In the late summer of 1945, Frances Sarah Curtis of Mt. Rainier, MD, applied for a White House pass. Curtis, a Treasury Department employee in the Bureau of Public Debt (BPD), had worked in the White House File Room for 10 days in June before returning to the Treasury Department.
Perhaps hoping for a permanent White House job, Curtis applied for a pass.
The U.S. Secret Service conducted a standard background investigation of Curtis. She did not receive a White House pass. Two reasons were given. The first reason was because she owed $100 in unpaid tuition to the Wilcox College of Commerce in Cleveland, OH, where she had taken secretarial courses from 1937 to 1939.

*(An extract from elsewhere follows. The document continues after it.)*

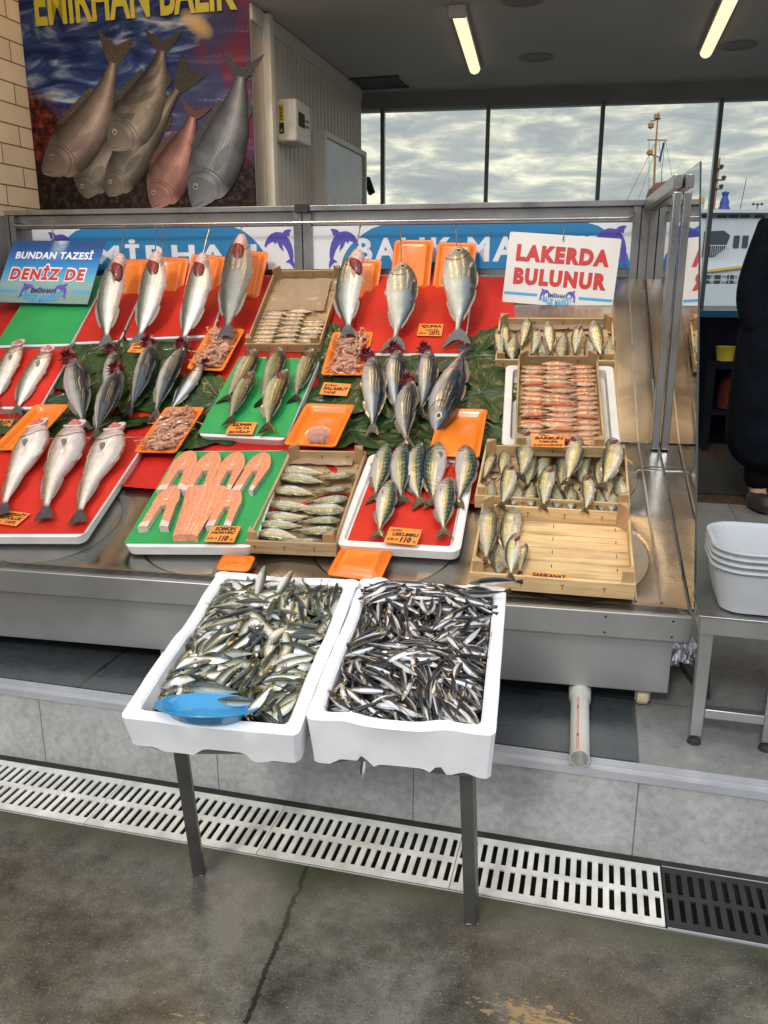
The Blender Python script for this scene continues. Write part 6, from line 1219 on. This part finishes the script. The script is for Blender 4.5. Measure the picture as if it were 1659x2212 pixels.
# person standing with the back to the window
def person():
    base=BF@Vector((1.03,4.98,ZF)); e=empty('person','person in a dark navy jacket and black trousers standing at the right edge','person',Matrix.Translation(base))
    v=[(0,0,.95),(0,-.01,1.15),(0,-.02,1.35),(0,-.01,1.47),(0,-.03,1.56),(0,-.05,1.70),  # pelvis..head 0-5
       (-.21,0,1.46),(-.25,.03,1.18),(-.18,-.06,1.0),(-.15,-.06,.95),   # left arm 6-9
       (.21,0,1.46),(.25,.03,1.18),(.18,-.06,1.0),(.15,-.06,.95),      # right arm 10-13
       (-.10,0,.88),(-.11,-.02,.50),(-.11,.02,.10),(-.12,-.10,.05),(.10,0,.88),(.12,-.03,.50),(.14,.02,.10),(.16,-.10,.05)]
    ed=[(0,1),(1,2),(2,3),(3,4),(4,5),(3,6),(6,7),(7,8),(8,9),(3,10),(10,11),(11,12),(12,13),(0,14),(14,15),(15,16),(16,17),(0,18),(18,19),(19,20),(20,21)]
    r=[(.17,.13),(.17,.125),(.19,.13),(.12,.10),(.055,.055),(.085,.10),(.085,.08),(.06,.06),(.042,.04),(.03,.03),(.085,.08),(.06,.06),(.042,.04),(.03,.03),(.10,.10),(.07,.07),(.05,.05),(.045,.035),(.10,.10),(.07,.07),(.05,.05),(.045,.035)]
    def skin(nm,vs,es,rs,m,par,sub=2):
        me=bpy.data.meshes.new(nm); me.from_pydata(vs,es,[]); me.materials.append(m); o=link(bpy.data.objects.new(nm,me)); o.parent=par
        md=o.modifiers.new('skin','SKIN'); md.use_smooth_shade=True; 
        for i,q in enumerate(rs): me.skin_vertices[0].data[i].radius=q
        me.skin_vertices[0].data[0].use_root=True
        s=o.modifiers.new('sub','SUBSURF'); s.levels=sub; s.render_levels=sub; return o
    skin('body',v,ed,r,M['skin'],e)
    # jacket: torso and sleeves, loose
    jv=[(0,0,.17),(0,0,.95),(0,-.01,1.2),(0,-.02,1.40),(0,-.01,1.50),(-.21,0,1.48),(-.25,.03,1.16),(-.20,-.06,.96),(.21,0,1.48),(.25,.03,1.16),(.20,-.06,.96)]
    skin('jacket',jv,[(0,1),(1,2),(2,3),(3,4),(3,5),(5,6),(6,7),(3,8),(8,9),(9,10)],[(.36,.25),(.35,.24),(.30,.21),(.25,.17),(.09,.09),(.13,.12),(.12,.11),(.11,.10),(.13,.12),(.12,.11),(.11,.10)],M['cloth_n'],e)
    tv=[(0,0,.93),(-.10,0,.84),(-.11,-.02,.50),(-.115,.015,.10),(.10,0,.84),(.12,-.03,.50),(.14,.02,.10)]
    skin('trousers',tv,[(0,1),(1,2),(2,3),(0,4),(4,5),(5,6)],[(.18,.14),(.125,.12),(.095,.095),(.085,.085),(.125,.12),(.095,.095),(.085,.085)],M['cloth_b'],e)
    for s in (-1,1):
        x=-.12 if s<0 else .15; g=MB(); g.lathe([(0,-.05),(.05,-.045),(.055,0),(.04,.045),(0,.06)],n=16,Mx=T(x,-.05,.055)@Matrix.Diagonal((.95,2.5,.9,1))); part('shoe',g,M['black'],e)
    g=MB(); g.lathe([(.10,-.02),(.112,.03),(.10,.09),(.06,.125),(0,.135)],n=24,Mx=T(0,-.035,1.70)@Matrix.Diagonal((.92,1.12,1,1))); part('hair',g,M['hair'],e)
    for s in (-1,1):
        g=MB(); g.lathe([(0,-.03),(.012,-.02),(.016,.01),(0,.03)],n=10,Mx=T(s*.083,-.05,1.69)@Matrix.Diagonal((.6,1.2,1,1))); part('ear',g,M['skin'],e)
        g=MB(); g.lathe([(0,-.008),(.007,-.005),(.009,0),(0,.008)],n=10,Mx=T(s*.033,-.150,1.71)); part('eye',g,M['eye'],e)
        hd=(s*.10,-.05,.90)
        for k in range(5):
            q=(k-2)*.017 if k<4 else .04*-s; st=Vector((hd[0]+(0 if k<4 else -s*.02),hd[1]+q*(1 if k<4 else 0),hd[2] if k<4 else hd[2]+.03)); ln=(.07,.08,.085,.07,.05)[k]
            g=MB(); g.tube([st,st+Vector((0,-.004,-ln*.5)),st+Vector((-s*.008,-.01,-ln))],[.009,.008,.006],8); part('finger',g,M['skin'],e)
        g=MB(); g.lathe([(0,-.05),(.03,-.035),(.038,0),(.03,.035),(0,.05)],n=14,Mx=T(*hd)@T(0,0,.015)@Matrix.Diagonal((.5,1,1,1))); part('palm',g,M['skin'],e)
    g=MB(); g.tube([(0,-.165,1.70),(0,-.178,1.675),(0,-.165,1.66)],[.008,.014,.010],8); part('nose',g,M['skin'],e); g=MB(); g.tube([(-.022,-.150,1.63),(0,-.157,1.628),(.022,-.150,1.63)],[.003,.005,.003],6); part('mouth',g,M['gillp'],e)
    return e
person()
# ================================================================== HARBOUR
def water():
    m,nt,N,L,b=newmat('sea water'); n=tex(nt,'Noise',.9,stretch=(1,3,1),detail=6); r=ramp(N,[(.3,(.02,.035,.04)),(.7,(.06,.08,.085))]); L.new(n.outputs[0],r.inputs[0]); L.new(r.outputs[0],b.inputs['Base Color']); b.inputs['Roughness'].default_value=.12; bump(nt,b,n.outputs[0],.6,.15); return m
g=MB(); g.add([(-900,12,-.75),(900,12,-.75),(900,1400,-.75),(-900,1400,-.75)],[(0,1,2,3)]); struct('sea',g,water(),BF,smooth=False)
g=MB(); g.box(-60,60,8.0,12,-.9,.2); struct('quay',g,M['floor'],BF,smooth=False)
DF=100.
def far(x,y,D=DF): r=ray(x,y); return CAMP+r*(D/r.y)
def fx(x): return far(x,600).x
def fz(y): return far(1600,y).z
fe=empty('ferry','white passenger ferry with a yellow stripe moored beyond the glass wall','ferry',T(fx(1600),DF,-.75)); ox,oz=fx(1600),-.75
def FB(g,x0,x1,y0,y1,d0,d1,mi=0): g.box(fx(x0)-ox,fx(x1)-ox,d0,d1,fz(y1)-oz,fz(y0)-oz,mi)
g=MB(); xs=[1440,1480,1520,1600,1700,1850,2000]; tz=[600,592,584,574,566,560,556]; vs=[]
for x,t in zip(xs,tz):
    for y,hw in ((t,5),(625,4.6),(645,3.8)): 
        for s in (-1,1): vs.append((fx(x)-ox,5+s*hw*(1 if x<1900 else .3)*( .5 if x==1440 else 1),fz(y)-oz))
fs=[]
for i in range(len(xs)-1):
    a=i*6;b_=a+6
    fs+=[(a,a+2,b_+2,b_),(a+2,a+4,b_+4,b_+2),(a+1,a+3,b_+3,b_+1),(a+3,a+5,b_+5,b_+3),(a,a+1,b_+1,b_)]
g.add(vs,fs); part('hull',g,M['ship'],fe,smooth=False)
g=MB()
for i in range(len(xs)-1):
    a=Vector((fx(xs[i])-ox,-.12,fz(tz[i]+2)-oz)); b_=Vector((fx(xs[i+1])-ox,-.12,fz(tz[i+1]+2)-oz)); g.bar(a,b_,.25,.28)
part('yellow_stripe',g,M['shipy'],fe,smooth=False)
g=MB(); FB(g,1445,2000,642,652,.4,9.6); part('waterline',g,M['shipd'],fe,smooth=False)
g=MB(); FB(g,1500,1990,470,590,1.0,9.0); part('deck_house',g,M['ship'],fe,smooth=False)
g=MB(); FB(g,1505,1900,452,459,.2,9.8); FB(g,1512,1880,459,487,1.6,8.4); part('wheelhouse',g,M['ship'],fe,smooth=False)
for x in (1514,1547,1572,1597,1628,1660): g=MB(); FB(g,x,x+20,462,481,1.5,1.62); part('window',g,M['shipg'],fe,smooth=False)
for x in (1583,1602,1630): g=MB(); FB(g,x,x+12,508,534,.85,.99); part('window',g,M['shipg'],fe,smooth=False)
g=MB(); g.prism([(fx(1518)-ox,fz(555)-oz),(fx(1545)-ox,fz(553)-oz),(fx(1566)-ox,fz(535)-oz),(fx(1574)-ox,fz(508)-oz),(fx(1560)-ox,fz(497)-oz),(fx(1518)-ox,fz(499)-oz)],-.99,-.86,0,Matrix.Rotation(PI/2,4,'X')); part('side_opening',g,M['shipg'],fe,smooth=False)
g=MB()
for k in range(12): x=1520+k*4.4; FB(g,x,x+.7,530+0,552,.5,.55)
FB(g,1518,1572,529,530.5,.5,.6); FB(g,1518,1660,592,593.5,-.2,-.1); FB(g,1518,1660,604,605.5,-.2,-.1)
for k in range(8): x=1520+k*18; FB(g,x,x+1,592,615,-.2,-.1)
part('railing',g,M['ship'],fe,smooth=False)
for x in (1520,1545,1572,1600): g=MB(); FB(g,x,x+13,594,612,-.05,.2); part('window',g,M['shipg'],fe,smooth=False)
g=MB(); g.lathe([(.011*DF/2,0),(1.0,0),(1.0,.1),(.9,2.0),(0,2.0)],c=(fx(1520)-ox,5,fz(452)-oz),n=24); g.lathe([(1.02,2.0),(1.0,2.6),(0,2.6)],c=(fx(1520)-ox,5,fz(452)-oz-1.0),n=24,mi=1); part('funnel',g,[M['ship'],M['shipy']],fe)
g=MB(); g.lathe([(.75,0),(.7,.5),(.5,.9),(.55,1.2),(.3,1.9),(.45,2.3),(0,2.5)],c=(fx(1577)-ox,4,fz(455)-oz),n=12); part('blue_cover',g,M['shipb'],fe)
g=MB(); x=fx(1553)-ox; g.tube([(x,4,fz(455)-oz),(x+.2,4,fz(330)-oz)],[.22,.10],8); g.box(x-.9,x+.6,3,5,fz(455)-oz,fz(446)-oz,0)
for q,s in ((355,.5),(380,.9),(400,.7)): g.box(x-s*.2,x+s*1.1,3.6,4.4,fz(q)-oz-.05,fz(q)-oz+.05,1); g.lathe([(0,-.25),(.28,-.1),(.28,.1),(0,.25)],c=(x+s,4,fz(q)-oz+.3),n=10,mi=1)
part('mast',g,[M['shipo'],M['shipd']],fe)
g=MB(); x=fx(1612)-ox; g.tube([(x,4,fz(455)-oz),(x+.4,4,fz(375)-oz)],.04,5); x=fx(1650)-ox; g.tube([(x,4,fz(455)-oz),(x,4,fz(435)-oz)],.06,5)
for k in (-.5,0,.5): g.lathe([(0,-.2),(.25,0),(0,.2)],c=(x+k,4,fz(435)-oz+.1*abs(k)),n=8)
part('antenna',g,M['shipd'],fe)
# the nearer ship whose tall mast rises behind the counter
D2=60.; x0=far(1410,600,D2).x; se=empty('moored_ship','tall brown ship mast with rigging, its hull hidden behind the counter','ship',T(x0,D2,-.75)); m1=far(1418,243,D2); m0=far(1411,440,D2)
g=MB(); vs=[]
for i,(x,hw) in enumerate(((-6,.3),(-4,1.5),(0,1.9),(4,1.6),(6,.9))):
    for z,k in ((2.0,1),(.6,.9),(0,.6)):
        for s in (-1,1): vs.append((x+1.5,s*hw*k,z))
fs=[]
for i in range(4):
    a=i*6;b_=a+6; fs+=[(a,a+2,b_+2,b_),(a+2,a+4,b_+4,b_+2),(a+1,a+3,b_+3,b_+1),(a+3,a+5,b_+5,b_+3),(a,a+1,b_+1,b_)]
fs+=[(0,1,3,2),(2,3,5,4),(24,25,27,26),(26,27,29,28)]
g.add(vs,fs); g.box(-1,3,-1,1,2,3.2); part('hull',g,M['ship'],se,smooth=False)
def se_(x,y): p=far(x,y,D2); return (p.x-x0,0,p.z+.75)
g=MB(); g.tube([(0,0,1.5),se_(1411,440),se_(1416,320),se_(1422,243)],[.10,.09,.07,.04],8)
for a,b_ in (((1398,302),(1440,303)),((1405,262),(1428,256)),((1396,330),(1424,340))): g.tube([se_(*a),se_(*b_)],.05,5)
for q in ((1406,272),(1404,330),(1419,252)): p=se_(*q); g.lathe([(0,-.2),(.2,-.1),(.2,.15),(0,.2)],c=p,n=8)
part('mast',g,M['shipo'],se)
g=MB()
for a,b_ in (((1420,300),(1345,450)),((1415,330),(1372,450)),((1438,304),(1455,400)),((1424,303),(1432,420)),((1402,303),(1402,440)),((1436,304),(1426,420))): g.tube([se_(*a),se_(*b_)],.016,4)
part('rigging',g,M['shipd'],se)
p=se_(1437,304); g=MB(); g.grid(lambda u,v:(p[0]-.06*v*3-.16*u,.05*math.sin(u*4+v*3),p[2]-.1-1.2*v),4,6); part('flag',g,M['shipb'],se)
p=far(1436,440,D2*.6); de=empty('ship_ventilator','round red-brown ship ventilator dome beside the foot of the tall mast','ventilator',Matrix.Translation((p.x,p.y,-.75))); zt=far(1437,391,D2*.6).z+.75
g=MB(); g.lathe([(.75,0),(.75,zt-.95),(.78,zt-.7),(.70,zt-.35),(.45,zt-.08),(0,zt)],n=28); part('dome',g,M['dome'],de)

The second, more damaging, reason was the presence of her name on the mailing lists of the American Peace Mobilization (APM) and the Current Events Club, formerly the Council Education Alliance. The investigators note in the report that these “groups are considered Communistic in nature.” She had also contributed money to the APM. And while there was no evidence that she had ever attended any meetings, there also was “nothing to indicate that she was not active” with these groups. Known Communists had attended these meetings, although evidence suggested that Curtis herself was not a known Communist.

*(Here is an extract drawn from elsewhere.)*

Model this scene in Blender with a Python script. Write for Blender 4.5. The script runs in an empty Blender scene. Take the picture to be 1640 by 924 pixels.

The evidence against Curtis was circumstantial and far from firm. The investigators report that “superficially, it appears that this applicant may have been directly connected with the Communist Party.” But they go on to state that “practically every person who has attended Glenville High School [which Curtis had attended], which is located in the Jewish Center of Cleveland, has, at one time of another, subscribed to one of these alphabetic groups, or at least put on their mailing lists.”
Frances Curtis had no police record, and her efficiency ratings as a typist at the BPD for 1944 to 1945 were “Very Good.” All of her personal references and employers submitted favorable information concerning her services, character, reputation, and loyalty to the U.S. Government. She was described as a single 26-year-old white female who lived with her parents.
There is no record that shows if Curtis was ever informed why she was denied a White House pass. Nor is there any indication that the Secret Service ever gave her an opportunity to explain her memberships. Curtis’s associations undoubtedly affected her career, even though she retained her job at BPD. This raises the question of how Curtis was too untrustworthy to receive a White House pass but trustworthy enough to continue her employment at the Treasury Department.
The investigatory memorandum for Curtis’s case reads as if it was written during the time of McCarthyism, although it predated that era by almost five years. During the Truman administration (1945–1953), the Secret Service denied few applications for White House passes. In one case, an application (file #5-P-2319) was recommended for a man who had been jailed for attempted rape in 1925.
The story of Curtis, who died in 1995, emerged from recently opened Secret Service records that are now available for research at the Harry S. Truman Library and Museum. Her file, #5-P-2173, is one of thousands of background investigation files concerning applicants for White House jobs during the Truman administration.